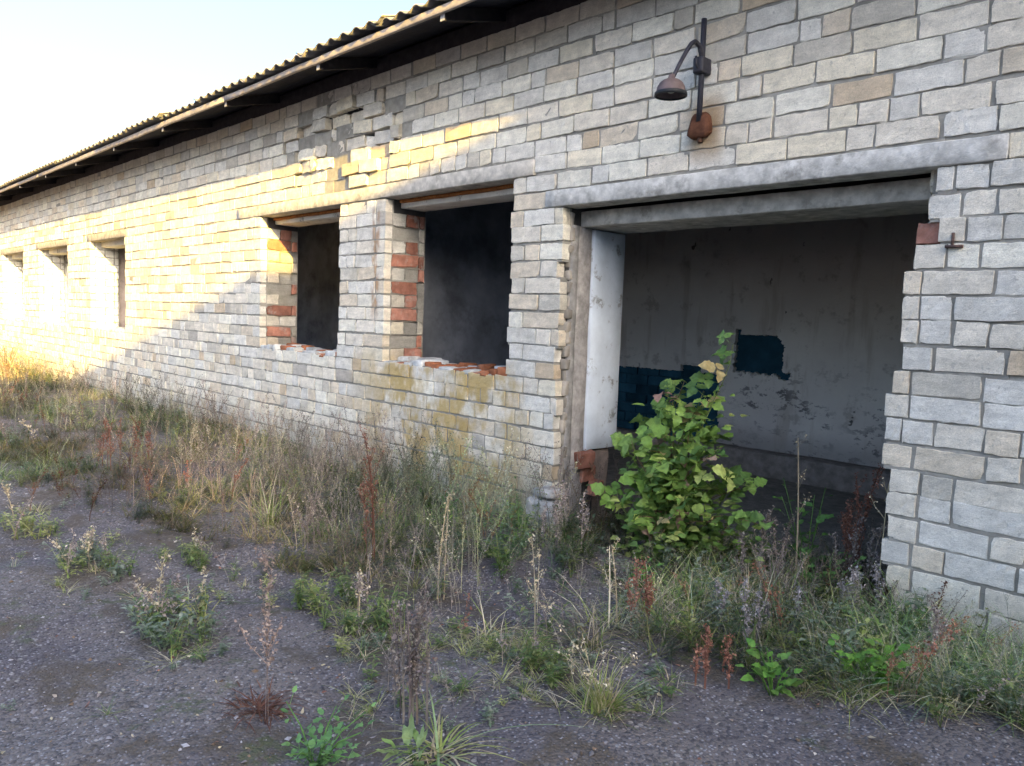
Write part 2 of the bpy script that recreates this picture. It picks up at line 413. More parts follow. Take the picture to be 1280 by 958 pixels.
bricks = []      # (x, z, L, y, tilt, dz)
mort = Acc(); MC = np.array([.36, .34, .30])
for k in range(len(ZC)-1):
    z0 = ZC[k]; zc = z0+.05
    runs = [(XL, XR)]
    def cut(a, b):
        global runs
        new = []
        for p, q in runs:
            if b <= p or a >= q: new.append((p, q)); continue
            if a > p: new.append((p, a))
            if b < q: new.append((b, q))
        runs = new
    if z0 > WZ[0]-.01 and z0 < WZ[1]-.02:
        for a, b in WIN: cut(a+rng.normal(0, .004), b+rng.choice([-.0, -.014, .012]))
    if z0 < DZ-.02: cut(DOOR[0]-abs(rng.normal(0, .008))-(.02 if rng.random() < .25 else 0), door_right(zc)+rng.normal(0, .020)+(.11 if abs(z0-1.59) < .01 else 0))
    if abs(z0-2.09) < .01:
        cut(-7.14, -3.215)
        for a, b in WIN[:3]: cut(a-.12, b+.12)
    if abs(z0-1.89) < .01: cut(-3.115, -.79)
    wav = lambda x: .003*math.sin(x*1.3+k*1.7)+.002*math.sin(x*3.9+k*2.9)
    hp = .55 if z0 < .85 else (.14 if z0 > 2.2 else .35)
    for a, b in runs:
        # global bond kept with per-course shift
        x = a
        first = True
        phase = (k % 2)*.132+.02*math.sin(k*5.1)
        while x < b-.03:
            if first and not (a == XL):
                L = (.120 if (k % 2) else .252) if not (a > -1.4 and z0 < 1.9) else (rng.choice([.07, .10, .12]) if True else 0)
            elif first:
                L = .05+phase
            else:
                L = .120 if rng.random() < hp else .252
                if rng.random() < .05: L = rng.uniform(.08, .2)
            first = False
            L *= 1+rng.normal(0, .015)
            if x+L > b-.045: L = b-x
            gap = .0085+abs(rng.normal(0, .004))
            dm = damage(x+L/2, zc); y = rng.normal(0, .0022)
            skip = False; tilt = rng.normal(0, .006)
            if dm > 0:
                
                y += rng.choice([-.03, -.01, .02, .05])*min(1, dm*1.6)*rng.uniform(.4, 1.2); tilt += rng.normal(0, .045)*dm
            if x > -1.2 and z0 < 2: y += rng.normal(0, .004); tilt += rng.normal(0, .008)
            if dm <= 0: y = min(max(y, -.006), .0015)
            if not skip:
                bricks.append((x, z0+.0105+wav(x)+rng.normal(0, .0015), L-(gap if x+L < b-1e-6 else 0), y, tilt, dm))
            if dm < .12 or rng.random() > .25+dm*.5:
                c = MC*rng.uniform(.8, 1.15)
                V, F = plainbox(max(x-.004, a+.007), min(x+L+.004, b-.007), .0065+rng.uniform(-.003, .005), .08, z0-.004+wav(x), z0+.104+wav(x))
                mort.add(V, F, c)
            x += L
mort.obj('mortar', MMORT, barn, False).__setitem__('kind', 'stuff')

# the ones that show largest become parts, the rest one stuff part
scored = []
for i, (x, z, L, y, t, dm) in enumerate(bricks):
    p = project(x+L/2, 0, z+.04); s = 0
    if p and -20 < p[0] < 1300 and -20 < p[1] < 980:
        a = project(x, 0, z); b = project(x+L, 0, z)
        if a and b: s = abs(b[0]-a[0])*(.09*F_PX/p[2])
        if p[1] > 760: s *= .3
    scored.append((s, i))
scored.sort(reverse=True); single = {i for s, i in scored[:298]}
rest = Acc()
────
Task requirements: Strip out the pictures and quote the remaining data word for word.

Exercise output:
Write part 2 of the bpy script that recreates this picture. It picks up at line 413. More parts follow. Take the picture to be 1280 by 958 pixels.
bricks = []      # (x, z, L, y, tilt, dz)
mort = Acc(); MC = np.array([.36, .34, .30])
for k in range(len(ZC)-1):
    z0 = ZC[k]; zc = z0+.05
    runs = [(XL, XR)]
    def cut(a, b):
        global runs
        new = []
        for p, q in runs:
            if b <= p or a >= q: new.append((p, q)); continue
            if a > p: new.append((p, a))
            if b < q: new.append((b, q))
        runs = new
    if z0 > WZ[0]-.01 and z0 < WZ[1]-.02:
        for a, b in WIN: cut(a+rng.normal(0, .004), b+rng.choice([-.0, -.014, .012]))
    if z0 < DZ-.02: cut(DOOR[0]-abs(rng.normal(0, .008))-(.02 if rng.random() < .25 else 0), door_right(zc)+rng.normal(0, .020)+(.11 if abs(z0-1.59) < .01 else 0))
    if abs(z0-2.09) < .01:
        cut(-7.14, -3.215)
        for a, b in WIN[:3]: cut(a-.12, b+.12)
    if abs(z0-1.89) < .01: cut(-3.115, -.79)
    wav = lambda x: .003*math.sin(x*1.3+k*1.7)+.002*math.sin(x*3.9+k*2.9)
    hp = .55 if z0 < .85 else (.14 if z0 > 2.2 else .35)
    for a, b in runs:
        # global bond kept with per-course shift
        x = a
        first = True
        phase = (k % 2)*.132+.02*math.sin(k*5.1)
        while x < b-.03:
            if first and not (a == XL):
                L = (.120 if (k % 2) else .252) if not (a > -1.4 and z0 < 1.9) else (rng.choice([.07, .10, .12]) if True else 0)
            elif first:
                L = .05+phase
            else:
                L = .120 if rng.random() < hp else .252
                if rng.random() < .05: L = rng.uniform(.08, .2)
            first = False
            L *= 1+rng.normal(0, .015)
            if x+L > b-.045: L = b-x
            gap = .0085+abs(rng.normal(0, .004))
            dm = damage(x+L/2, zc); y = rng.normal(0, .0022)
            skip = False; tilt = rng.normal(0, .006)
            if dm > 0:
                
                y += rng.choice([-.03, -.01, .02, .05])*min(1, dm*1.6)*rng.uniform(.4, 1.2); tilt += rng.normal(0, .045)*dm
            if x > -1.2 and z0 < 2: y += rng.normal(0, .004); tilt += rng.normal(0, .008)
            if dm <= 0: y = min(max(y, -.006), .0015)
            if not skip:
                bricks.append((x, z0+.0105+wav(x)+rng.normal(0, .0015), L-(gap if x+L < b-1e-6 else 0), y, tilt, dm))
            if dm < .12 or rng.random() > .25+dm*.5:
                c = MC*rng.uniform(.8, 1.15)
                V, F = plainbox(max(x-.004, a+.007), min(x+L+.004, b-.007), .0065+rng.uniform(-.003, .005), .08, z0-.004+wav(x), z0+.104+wav(x))
                mort.add(V, F, c)
            x += L
mort.obj('mortar', MMORT, barn, False).__setitem__('kind', 'stuff')

# the ones that show largest become parts, the rest one stuff part
scored = []
for i, (x, z, L, y, t, dm) in enumerate(bricks):
    p = project(x+L/2, 0, z+.04); s = 0
    if p and -20 < p[0] < 1300 and -20 < p[1] < 980:
        a = project(x, 0, z); b = project(x+L, 0, z)
        if a and b: s = abs(b[0]-a[0])*(.09*F_PX/p[2])
        if p[1] > 760: s *= .3
    scored.append((s, i))
scored.sort(reverse=True); single = {i for s, i in scored[:298]}
rest = Acc()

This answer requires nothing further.